O fato de Simônides ter vivido durante um dos períodos mais importantes para o desenvolvimento intelectual da Grécia não passa em branco. Ao longo da narrativa, o protagonista tem oportunidade de interagir com um expressivo punhado de figuras relevantes: poetas como Laso, Íbico, o já citado Baquílides, e, de modo especial, Anacreonte, este um de seus melhores amigos; o arquiteto e escultor Teodoro; o filósofo e matemático Pitágoras; e o dramaturgo Ésquilo. Todos pessoas reais, alguns mais famosos, outros menos, mas todos tendo contribuído de forma valiosa para o engrandecimento da cultura grega, e, por consequência, de toda a cultura ocidental – na época, hoje e para sempre.

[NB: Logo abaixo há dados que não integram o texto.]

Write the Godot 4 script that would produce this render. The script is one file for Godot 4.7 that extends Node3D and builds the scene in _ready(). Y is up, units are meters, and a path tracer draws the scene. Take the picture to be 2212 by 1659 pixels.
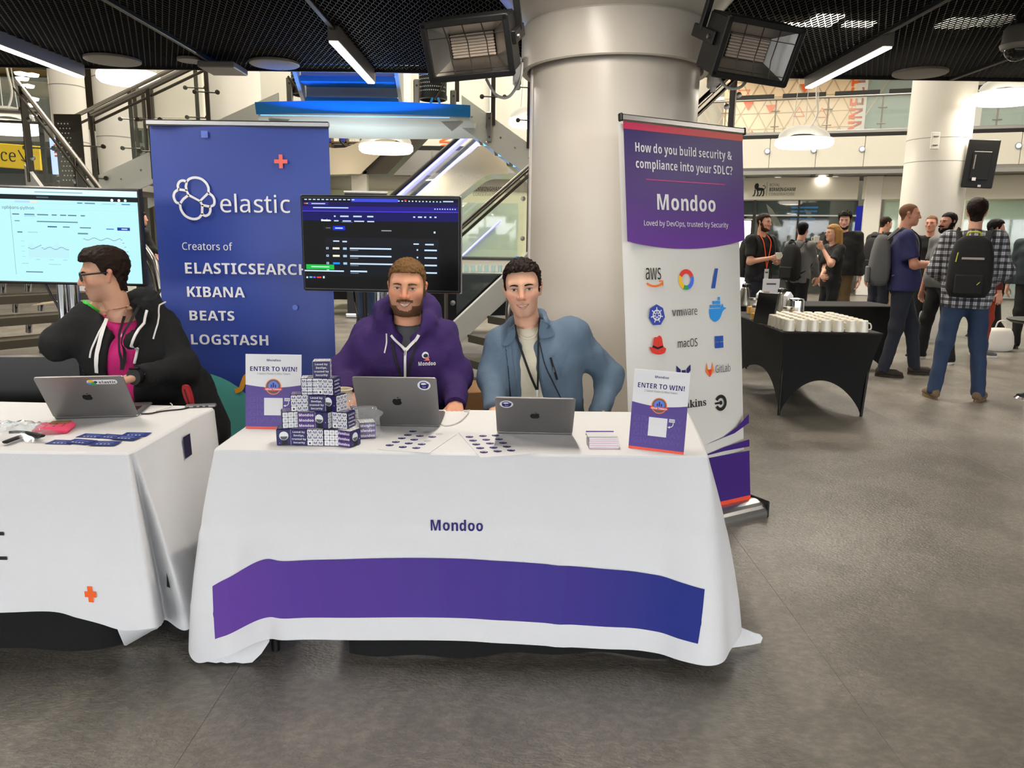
extends Node3D
# An exhibition booth in a college atrium. Units are metres,y up,the camera looks along -z.

var M := {}
var used := {}
var rng := RandomNumberGenerator.new()


func _ready() -> void:
	rng.seed = 7
	setup_view()
	make_materials()
	build_shell()
	build_ceiling()
	build_column()
	build_stairs()
	build_far_wall()
	build_atrium_left()
	build_pendants()
	build_table_main()
	build_table_second()
	build_banners()
	build_screens()
	build_seated_people()
	build_table_goods()
	build_crowd()
	build_coffee_table()
	build_crowd_furniture()
	build_far_furniture()


func setup_view() -> void:
	var cam := Camera3D.new()
	cam.name = "camera"
	cam.fov = rad_to_deg(2.0 * atan(829.5 / 1650.0))
	cam.near = 0.05
	cam.far = 120.0
	cam.position = Vector3(0,1.42,0)
	cam.basis = Basis(Vector3.RIGHT,deg_to_rad(-10.8)) * Basis(Vector3.BACK,deg_to_rad(0.8))
	cam.current = true
	add_child(cam)
	var sky_mat := ProceduralSkyMaterial.new()
	sky_mat.sky_top_color = Color(0.83,0.845,0.865)
	sky_mat.sky_horizon_color = Color(0.88,0.885,0.89)
	sky_mat.ground_bottom_color = Color(0.35,0.35,0.35)
	sky_mat.ground_horizon_color = Color(0.55,0.56,0.57)
	sky_mat.sky_energy_multiplier = 2.9
	sky_mat.ground_energy_multiplier = 1.0
	var sky := Sky.new()
	sky.sky_material = sky_mat
	var env := Environment.new()
	env.background_mode = Environment.BG_SKY
	env.sky = sky
	env.tonemap_mode = Environment.TONE_MAPPER_LINEAR
	env.tonemap_exposure = 1.2
	env.sdfgi_enabled = true
	env.ssao_enabled = true
	env.ssil_enabled = true
	var we := WorldEnvironment.new()
	we.name = "environment"
	we.environment = env
	add_child(we)


# ---------------------------------------------------------------- things,parts,materials
func numbered(called: String) -> String:
	if not used.has(called):
		used[called] = 0
		return called
	used[called] += 1
	return "%s_%03d" % [called,used[called]]


func tag(o: Node3D,label: String,category: String,group := "") -> Node3D:
	o.set_meta("label",label)
	o.set_meta("category",category)
	if group:
		o.set_meta("group",group)
	return o


func thing(called: String,label: String,category: String,at := Vector3.ZERO,turn := 0.0,group := "") -> Node3D:
	var o := Node3D.new()
	o.name = numbered(called)
	add_child(o)
	o.position = at
	o.rotation.y = turn
	return tag(o,label,category,group)


func structure(called: String,at := Vector3.ZERO,turn := 0.0) -> Node3D:
	var o := Node3D.new()
	o.name = numbered(called)
	add_child(o)
	o.position = at
	o.rotation.y = turn
	o.set_meta("kind","structure")
	return o


func part(called: String,mesh: Mesh,mat: Material,parent: Node3D,xf := Transform3D()) -> MeshInstance3D:
	var o := MeshInstance3D.new()
	o.name = called
	o.mesh = mesh
	o.material_override = mat
	o.transform = xf
	parent.add_child(o,true)
	return o


func solid(called: String,mesh: Mesh,mat: Material,label: String,category: String,at := Vector3.ZERO,turn := 0.0,group := "") -> MeshInstance3D:
	var o := MeshInstance3D.new()
	o.name = numbered(called)
	o.mesh = mesh
	o.material_override = mat
	add_child(o)
	o.position = at
	o.rotation.y = turn
	tag(o,label,category,group)
	return o


func shell(called: String,mesh: Mesh,mat: Material) -> MeshInstance3D:
	var o := MeshInstance3D.new()
	o.name = numbered(called)
	o.mesh = mesh
	o.material_override = mat
	add_child(o)
	o.set_meta("kind","structure")
	return o


func paint(key: String,color: Color,rough := 0.6,metal := 0.0) -> StandardMaterial3D:
	var m := StandardMaterial3D.new()
	m.resource_name = key
	m.albedo_color = color
	m.roughness = rough
	m.metallic = metal
	M[key] = m
	return m


func glow(key: String,color: Color,energy: float) -> StandardMaterial3D:
	var m := paint(key,Color(0.9,0.9,0.9),0.5)
	m.emission_enabled = true
	m.emission = color
	m.emission_energy_multiplier = energy
	return m


func glass(key: String,color: Color,alpha: float) -> StandardMaterial3D:
	var m := paint(key,Color(color.r,color.g,color.b,alpha),0.03)
	m.transparency = BaseMaterial3D.TRANSPARENCY_ALPHA
	return m


func noise_tex(freq: float,size: int,stops: Array,seed_: int,octaves := 4,normal := 0.0,kind := FastNoiseLite.TYPE_SIMPLEX_SMOOTH) -> NoiseTexture2D:
	var n := FastNoiseLite.new()
	n.seed = seed_
	n.noise_type = kind
	n.frequency = freq
	n.fractal_octaves = octaves
	var t := NoiseTexture2D.new()
	t.width = size
	t.height = size
	t.seamless = true
	t.noise = n
	if normal > 0.0:
		t.as_normal_map = true
		t.bump_strength = normal
	elif stops.size() > 0:
		var g := Gradient.new()
		var offs := PackedFloat32Array()
		var cols := PackedColorArray()
		for s in stops:
			offs.append(s[0])
			cols.append(s[1])
		g.offsets = offs
		g.colors = cols
		t.color_ramp = g
	return t


func triplanar(m: StandardMaterial3D,per_metre: float,world := true) -> void:
	m.uv1_triplanar = true
	m.uv1_world_triplanar = world
	m.uv1_scale = Vector3.ONE * per_metre


const ORD := ["first","second","third","fourth","fifth","sixth","seventh","eighth","ninth","tenth","eleventh"]


func grey(v: float) -> Color:
	return Color(v,v,v)


func cloth(key: String,color: Color,weave := 0.35,rough := 0.85) -> StandardMaterial3D:
	var m := paint(key,color,rough)
	m.normal_enabled = true
	m.normal_texture = M_tex("weave")
	m.normal_scale = weave
	triplanar(m,5.0,false)
	return m


var T := {}


func M_tex(key: String) -> Texture2D:
	if not T.has(key):
		match key:
			"weave":
				T[key] = noise_tex(0.06,512,[],3,4,6.0)
			"folds":
				T[key] = noise_tex(0.012,512,[],5,3,12.0)
	return T[key]


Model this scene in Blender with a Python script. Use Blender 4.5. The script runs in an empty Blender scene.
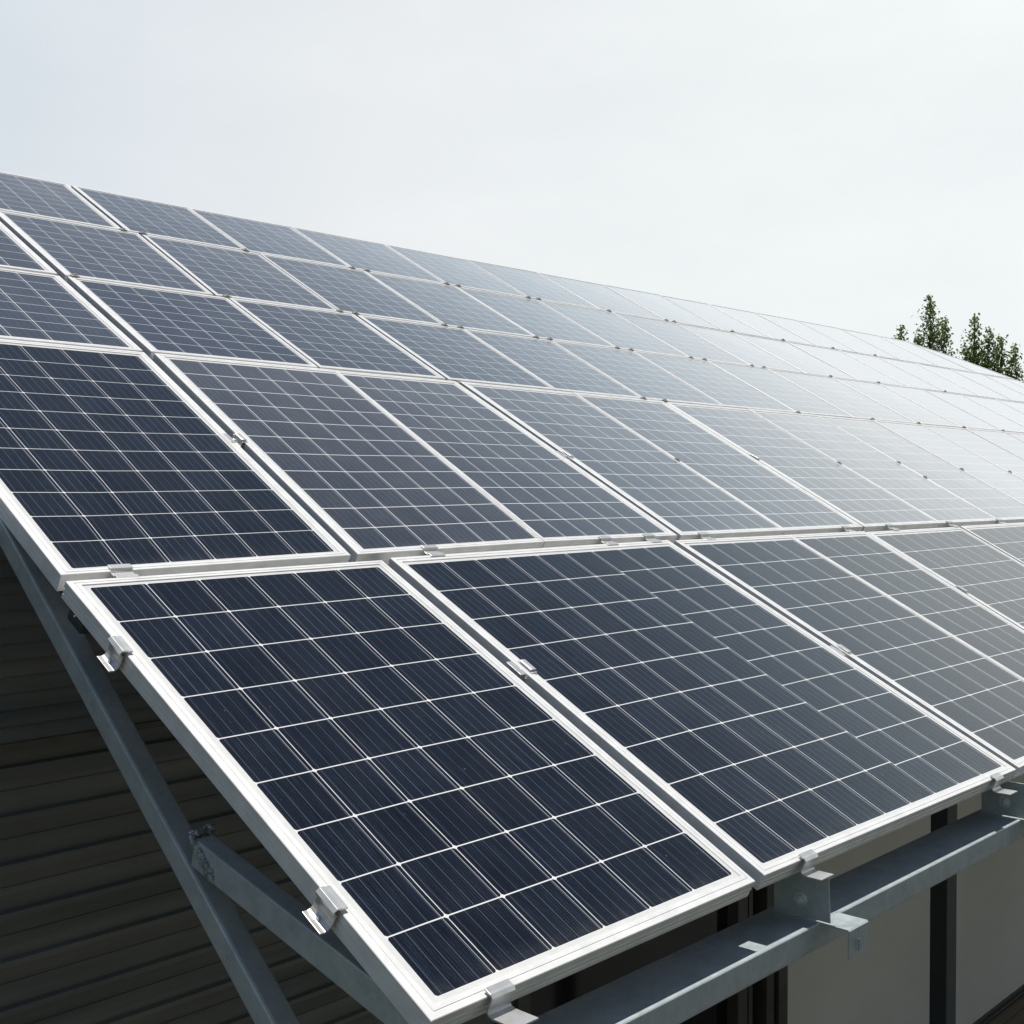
import bpy, bmesh, math, random
from mathutils import Vector, Matrix, noise
R = math.radians
random.seed(7)
scene = bpy.context.scene
col = scene.collection

# ------------------------------------------------------------------ camera
cam_d = bpy.data.cameras.new('camera'); cam = bpy.data.objects.new('camera', cam_d); col.objects.link(cam)
cam_d.sensor_width = 36.0; cam_d.lens = 43.505; cam_d.clip_start = 0.05; cam_d.clip_end = 3000
_r = Vector((0.68274, -0.73066, 0.0)); _f = Vector((0.730516, 0.682606, -0.019886)); _u = Vector((0.01453, 0.013577, 0.999802))
cam.matrix_world = Matrix(((_r.x, _u.x, -_f.x, 0), (_r.y, _u.y, -_f.y, 0), (_r.z, _u.z, -_f.z, 0), (0, 0, 0, 1)))
scene.camera = cam

# ------------------------------------------------------------------ sky and sun
SUN_EL, SUN_AZ = R(86.5), R(65)            # azimuth measured from +X towards +Y
world = bpy.data.worlds.new('World'); scene.world = world; world.use_nodes = True
wt = world.node_tree; wt.nodes.clear()
wo = wt.nodes.new('ShaderNodeOutputWorld'); bg = wt.nodes.new('ShaderNodeBackground')
sky = wt.nodes.new('ShaderNodeTexSky'); sky.sky_type = 'NISHITA'; sky.sun_disc = False
sky.sun_elevation = SUN_EL; sky.sun_rotation = R(90) - SUN_AZ
sky.air_density = 1.0; sky.dust_density = 0.4; sky.ozone_density = 1.0
mix = wt.nodes.new('ShaderNodeMix'); mix.data_type = 'RGBA'
mix.inputs[7].default_value = (8.75, 9.05, 9.15, 1)      # thin bright overcast veil
tc = wt.nodes.new('ShaderNodeTexCoord'); mp = wt.nodes.new('ShaderNodeMapping'); mp.inputs['Scale'].default_value = (1.0, 1.0, 2.6)
nz = wt.nodes.new('ShaderNodeTexNoise'); nz.inputs['Scale'].default_value = 2.3; nz.inputs['Detail'].default_value = 7; nz.inputs['Roughness'].default_value = 0.55
mr = wt.nodes.new('ShaderNodeMapRange'); mr.inputs[1].default_value = 0.32; mr.inputs[2].default_value = 0.62; mr.inputs[3].default_value = 0.90; mr.inputs[4].default_value = 1.0
wt.links.new(tc.outputs['Generated'], mp.inputs[0]); wt.links.new(mp.outputs[0], nz.inputs['Vector']); wt.links.new(nz.outputs[0], mr.inputs[0])
sz = wt.nodes.new('ShaderNodeSeparateXYZ'); wt.links.new(tc.outputs['Generated'], sz.inputs[0])
el = wt.nodes.new('ShaderNodeMapRange'); el.interpolation_type = 'SMOOTHSTEP'       # the veil lies low; overhead the sky is clear
el.inputs[1].default_value = 0.40; el.inputs[2].default_value = 0.62; el.inputs[3].default_value = 1.0; el.inputs[4].default_value = 0.0
wt.links.new(sz.outputs[2], el.inputs[0])
ml = wt.nodes.new('ShaderNodeMath'); ml.operation = 'MULTIPLY'; wt.links.new(mr.outputs[0], ml.inputs[0]); wt.links.new(el.outputs[0], ml.inputs[1])
dt = wt.nodes.new('ShaderNodeVectorMath'); dt.operation = 'DOT_PRODUCT'; dt.inputs[1].default_value = (0.80, 0.60, 0.0); wt.links.new(tc.outputs['Generated'], dt.inputs[0])
az = wt.nodes.new('ShaderNodeMapRange'); az.interpolation_type = 'SMOOTHSTEP'      # and thickest beyond the array
az.inputs[1].default_value = -0.35; az.inputs[2].default_value = 0.45; az.inputs[3].default_value = 0.4; az.inputs[4].default_value = 1.0
wt.links.new(dt.outputs['Value'], az.inputs[0])
m2 = wt.nodes.new('ShaderNodeMath'); m2.operation = 'MULTIPLY'; wt.links.new(ml.outputs[0], m2.inputs[0]); wt.links.new(az.outputs[0], m2.inputs[1])
wt.links.new(m2.outputs[0], mix.inputs[0])
d2 = wt.nodes.new('ShaderNodeVectorMath'); d2.operation = 'DOT_PRODUCT'; d2.inputs[1].default_value = (1.0, 0.10, 0.0); wt.links.new(tc.outputs['Generated'], d2.inputs[0])
vr = wt.nodes.new('ShaderNodeValToRGB'); vr.color_ramp.elements[0].position = 0.40; vr.color_ramp.elements[0].color = (0.645, 0.715, 0.785, 1)
vr.color_ramp.elements[1].position = 0.95; vr.color_ramp.elements[1].color = (0.90, 0.945, 0.945, 1)
e_ = vr.color_ramp.elements.new(0.70); e_.color = (0.885, 0.91, 0.92, 1)
sc_ = wt.nodes.new('ShaderNodeVectorMath'); sc_.operation = 'SCALE'; sc_.inputs['Scale'].default_value = 15.6
wt.links.new(d2.outputs['Value'], vr.inputs[0]); wt.links.new(vr.outputs[0], sc_.inputs[0]); bl = wt.nodes.new('ShaderNodeValToRGB'); bl.color_ramp.elements[0].position = 0.36; bl.color_ramp.elements[0].color = (1, 1, 1, 1)   # the veil turns bluer as it thins upwards
bl.color_ramp.elements[1].position = 0.52; bl.color_ramp.elements[1].color = (0.66, 0.86, 1.0, 1); wt.links.new(sz.outputs[2], bl.inputs[0])
vm_ = wt.nodes.new('ShaderNodeVectorMath'); vm_.operation = 'MULTIPLY'; wt.links.new(sc_.outputs[0], vm_.inputs[0]); wt.links.new(bl.outputs[0], vm_.inputs[1])
wt.links.new(vm_.outputs[0], mix.inputs[7]); wt.links.new(sky.outputs[0], mix.inputs[6]); wt.links.new(mix.outputs[2], bg.inputs[0])
bg.inputs[1].default_value = 0.065
wt.links.new(bg.outputs[0], wo.inputs[0])

sd = bpy.data.lights.new('sun', 'SUN'); sd.energy = 4.6; sd.angle = R(0.55); sd.color = (1.0, 0.965, 0.90)
sun = bpy.data.objects.new('sun', sd); col.objects.link(sun); sun.location = (0, 0, 60)
sv = Vector((math.cos(SUN_EL) * math.cos(SUN_AZ), math.cos(SUN_EL) * math.sin(SUN_AZ), math.sin(SUN_EL)))
sun.rotation_euler = sv.to_track_quat('Z', 'Y').to_euler()
vs = scene.view_settings; vs.view_transform = 'Standard'; vs.look = 'None'; vs.exposure = 0.0; vs.gamma = 1.0; vs.use_curve_mapping = False
scene.cycles.use_denoising = True
scene.cycles.max_bounces = 8

# ------------------------------------------------------------------ helpers
def tag(o, label=None, cat=None, group=None, kind=None):
    if label: o['label'] = label
    if cat: o['category'] = cat
    if group: o['group'] = group
    if kind: o['kind'] = kind
    return o

def empty(name, loc=(0, 0, 0), rot=(0, 0, 0)):
    o = bpy.data.objects.new(name, None); col.objects.link(o); o.location = loc; o.rotation_euler = rot
    o.empty_display_size = 0.05
    return o

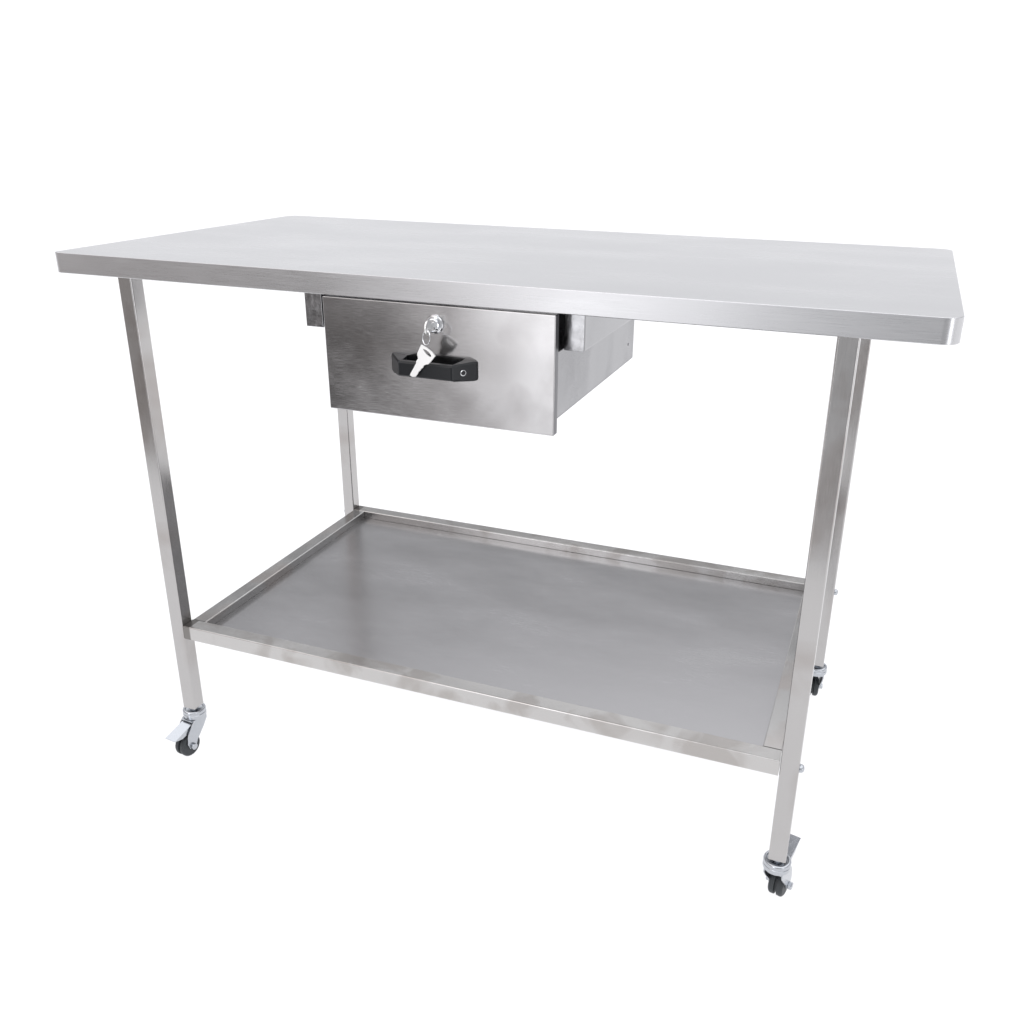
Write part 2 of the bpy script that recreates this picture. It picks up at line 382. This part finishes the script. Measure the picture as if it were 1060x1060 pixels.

Uma curiosidade final: entre as lembranças esparsas que vão surgindo enquanto ele conta sua história (algo que esperaríamos de um homem idoso), o Simônides de Mary Renault nos oferece uma versão um pouco diferente da história do banquete de Escopas, que eu contei no início deste post; uma versão mais simpática a Escopas, e na qual o elemento sobrenatural aparece atenuado, de modo que o leitor pode, se o preferir, atribuir a salvação da vida do poeta a uma coincidência providencial. Se admitirmos que essa versão foi a que de fato aconteceu, então aquela outra certamente recebeu uma adaptação, destinada a fazer dela uma fábula com conteúdo moral. A verdade nunca será conhecida, mas, seja como for, eu me permito ter a opinião de que a versão que contei é mais bonita.

E agora é para concluir mesmo: o título original do livro é The Praise Singer, e existe uma outra edição brasileira, da editora Siciliano, que adotou a sua tradução literal, chamando-se O Cantor do Prazer. Eu prefiro o título da edição que tenho, a mais antiga, da Nova Fronteira, publicada em 1984, pois, embora não tenha nada a ver com o título original, ele reflete melhor o espírito da obra de Simônides, que passou a vida cantando sobre deuses e heróis, enquanto O Cantor do Prazer faz parecer que ele se dedicava à poesia erótica… Como eu já escrevi antes, o mais literal nem sempre é o melhor.